XVis Kickoff Meeting 2014-11-17

From XVis
Revision as of 16:30, 25 November 2014 by Kmorel (talk | contribs)
Jump to navigation Jump to search

Monday, November 17, 2014
ILE France III boardroom, JW Marriott
614 Canal St., New Orleans 70130

8:45 Gather and Introduction
9:00 Emerging Architectures
Existing codes
       What should go into VTK-m, what they want from VTK-m, Possible integration issues.
    PISTON 15 minutes Chris Sewell
    EAVL 15 minutes Jeremy Meredith
    Dax 15 minutes Robert Maynard
VTK-m Logistics 15 minutes Kenneth Moreland
    Missing algorithms
Discussion and Milestones 30 minutes
       1.a Initial VTK-m Design (SNL, Kitware, ORNL, LANL)
10:30 In Situ
Flyweight In Situ 15 minutes Berk Geveci
Flexible Data Models 15 minutes Jeremy Meredith
Early Career Project 30 minutes Hank Childs
       What it provides. What XVis can provide.
Discussion and Milestones 30 minutes
       2.a Expand Data Models (ORNL, Kitware)
       2.b Post Hoc Interaction (Oregon)
12:00 Lunch
1:30 User Studies
Overview of Visualization User Studies 30 minutes Kwan-Liu Ma
       Science behind user studies
       Logistics (DOE requirements, getting/handling subjects, cost)
Discussion and Milestones 30 minutes
       3.a Develop Techniques to be Studied (Davis)
2:30 Proxy Applications
Mini-apps 30 minutes Michael Heroux
       Brief overview of Mantevo
       Requirements of mini-apps
       Difference between mini-apps and proxy apps
       What should a vis mini-app look like?
Empirically Testing Scientific Apps 30 minutes Jeremy Meredith
       Brief overview of Oxbow
       Plans for vis
Discussion and Milestones 30 minutes
       4.a Initial Mini-App Implementation (Sandia, ORNL)
4:00 General Discussions
Differentiating XVis from SDAV 15 minutes
XVis and VTK-m Logos 15 minutes
Breakout Sessions?

Notes

VTK-m

One of the discussions that came up during the talk about EAVL is the use of VTK-m for self contained in situ visualization.
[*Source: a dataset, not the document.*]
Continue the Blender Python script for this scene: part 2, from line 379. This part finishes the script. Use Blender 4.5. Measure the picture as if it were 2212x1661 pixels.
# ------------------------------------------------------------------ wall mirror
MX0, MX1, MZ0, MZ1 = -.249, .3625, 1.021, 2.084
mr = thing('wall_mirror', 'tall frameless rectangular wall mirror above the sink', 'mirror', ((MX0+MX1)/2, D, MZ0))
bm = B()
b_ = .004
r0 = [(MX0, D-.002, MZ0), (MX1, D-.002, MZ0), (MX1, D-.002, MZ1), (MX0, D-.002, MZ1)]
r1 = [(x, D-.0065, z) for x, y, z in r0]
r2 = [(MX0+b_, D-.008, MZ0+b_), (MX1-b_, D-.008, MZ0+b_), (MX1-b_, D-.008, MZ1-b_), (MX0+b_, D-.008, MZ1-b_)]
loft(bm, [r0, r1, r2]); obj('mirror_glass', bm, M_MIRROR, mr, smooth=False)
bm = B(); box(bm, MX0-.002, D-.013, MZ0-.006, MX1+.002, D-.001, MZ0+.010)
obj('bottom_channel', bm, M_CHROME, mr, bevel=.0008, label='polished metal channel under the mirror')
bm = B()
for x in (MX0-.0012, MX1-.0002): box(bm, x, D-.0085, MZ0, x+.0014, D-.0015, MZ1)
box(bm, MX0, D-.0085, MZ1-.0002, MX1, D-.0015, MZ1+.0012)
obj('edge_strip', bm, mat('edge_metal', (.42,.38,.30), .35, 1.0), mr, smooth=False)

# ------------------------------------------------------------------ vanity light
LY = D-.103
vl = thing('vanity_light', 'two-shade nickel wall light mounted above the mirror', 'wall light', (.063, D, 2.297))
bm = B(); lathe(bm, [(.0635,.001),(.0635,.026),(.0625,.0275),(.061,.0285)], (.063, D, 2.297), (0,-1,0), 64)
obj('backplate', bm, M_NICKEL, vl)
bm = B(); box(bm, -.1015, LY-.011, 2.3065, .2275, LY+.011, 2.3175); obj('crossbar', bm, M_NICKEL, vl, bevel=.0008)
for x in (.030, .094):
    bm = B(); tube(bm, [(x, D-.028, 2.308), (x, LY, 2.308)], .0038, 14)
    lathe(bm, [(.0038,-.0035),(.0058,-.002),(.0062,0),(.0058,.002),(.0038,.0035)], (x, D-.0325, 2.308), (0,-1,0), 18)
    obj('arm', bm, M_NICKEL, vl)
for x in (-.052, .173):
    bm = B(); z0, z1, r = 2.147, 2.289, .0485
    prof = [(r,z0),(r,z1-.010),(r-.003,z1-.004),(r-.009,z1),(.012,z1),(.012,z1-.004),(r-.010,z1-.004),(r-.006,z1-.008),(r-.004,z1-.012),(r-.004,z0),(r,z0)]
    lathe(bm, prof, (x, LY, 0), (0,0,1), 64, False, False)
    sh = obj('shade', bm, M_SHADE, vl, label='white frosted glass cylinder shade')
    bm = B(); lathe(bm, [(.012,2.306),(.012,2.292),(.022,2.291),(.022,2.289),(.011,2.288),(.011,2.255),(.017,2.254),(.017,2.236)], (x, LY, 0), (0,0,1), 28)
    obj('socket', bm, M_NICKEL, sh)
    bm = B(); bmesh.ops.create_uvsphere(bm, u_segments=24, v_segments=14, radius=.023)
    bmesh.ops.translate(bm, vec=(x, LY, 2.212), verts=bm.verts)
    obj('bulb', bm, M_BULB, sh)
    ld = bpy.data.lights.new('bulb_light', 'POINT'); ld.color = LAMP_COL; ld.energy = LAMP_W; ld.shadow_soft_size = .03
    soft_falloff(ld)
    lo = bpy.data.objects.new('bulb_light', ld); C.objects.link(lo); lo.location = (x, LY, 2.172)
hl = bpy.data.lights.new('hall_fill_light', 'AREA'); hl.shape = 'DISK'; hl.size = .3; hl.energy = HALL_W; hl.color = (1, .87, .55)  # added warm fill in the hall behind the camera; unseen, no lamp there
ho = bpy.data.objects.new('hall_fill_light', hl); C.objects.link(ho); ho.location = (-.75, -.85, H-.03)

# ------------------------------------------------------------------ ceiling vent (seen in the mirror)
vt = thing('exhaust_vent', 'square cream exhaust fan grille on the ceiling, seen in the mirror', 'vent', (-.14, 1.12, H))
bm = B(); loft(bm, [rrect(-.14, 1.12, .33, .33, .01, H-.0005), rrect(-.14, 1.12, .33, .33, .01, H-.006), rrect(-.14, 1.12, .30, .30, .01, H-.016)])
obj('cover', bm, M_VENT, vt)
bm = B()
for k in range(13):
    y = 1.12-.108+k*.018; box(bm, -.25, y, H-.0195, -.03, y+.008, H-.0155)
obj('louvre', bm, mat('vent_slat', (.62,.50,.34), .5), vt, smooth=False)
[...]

EAVL is completely self contained with complete implementations of CUDA and multi-core algorithms, font embedding, and rendering. EAVL can be built with no dependencies making it easy to integrate with other packages such as Boost or Thrust. How far should we go with this concept in VTK-m? Can we bring in third party libraries? Can we have optional dependencies?

The basic iterator/functor idea for algorithm implementation is common across EAVL, PISTON, and Dax. What VTK-m should provide on top of this is performance across all data types. Implementing an algorithm on a regular grid might be straightforward, but how well will that algorithm perform on unstructured, higher order, hierarchical, or multi-dimensional data? VTK-m should also provide search structures. Should that be part of the data types?

Some discussion was given to task parallelism. Should VTK-m find independent operations in a sequence of operations? Should that be a layer on VTK-m? Is that important enough to implement? (Perhaps tasks can be created in more obvious and effective ways in practice, such as through blocks or other coarse data partitions.)

How much does VTK-m need to worry about distributed parallelism? At a minimum it needs to be aware of and support ghost elements. Support beyond that is likely unneeded but can be investigated.

Another important point for VTK-m to succeed is that we need to implement a large enough set of algorithms that makes VTK-m useful to simply take an apply to scientific visualization. Some time was taken to brainstorm on a top 10 common missing algorithms list that we should implement, which quickly grew to more than 10 elements.

User Studies

The studies Kwan-Liu intends to do a primarily qualitative user studies in which collaborators in other science projects evaluate different in situ techniques (e.g. standard rendering vs. explorable images). The challenge with this type of study is in demonstrating the value of the results. This is important both in terms of publishing and reporting back to ASCR. Hank is also considering more quantitative studies in which groups of subjects are measured performing particular tasks.

There was some brief discussion about getting IRB approval. Considering the nature of the study, IRB approval should be a straightforward formality. There was also the suggestion that the more qualitative studies might be exempt from having IRB approval since no formal measurements are taken, but given the nature of the proposed work, our program manager will likely be expecting an IRB review to happen.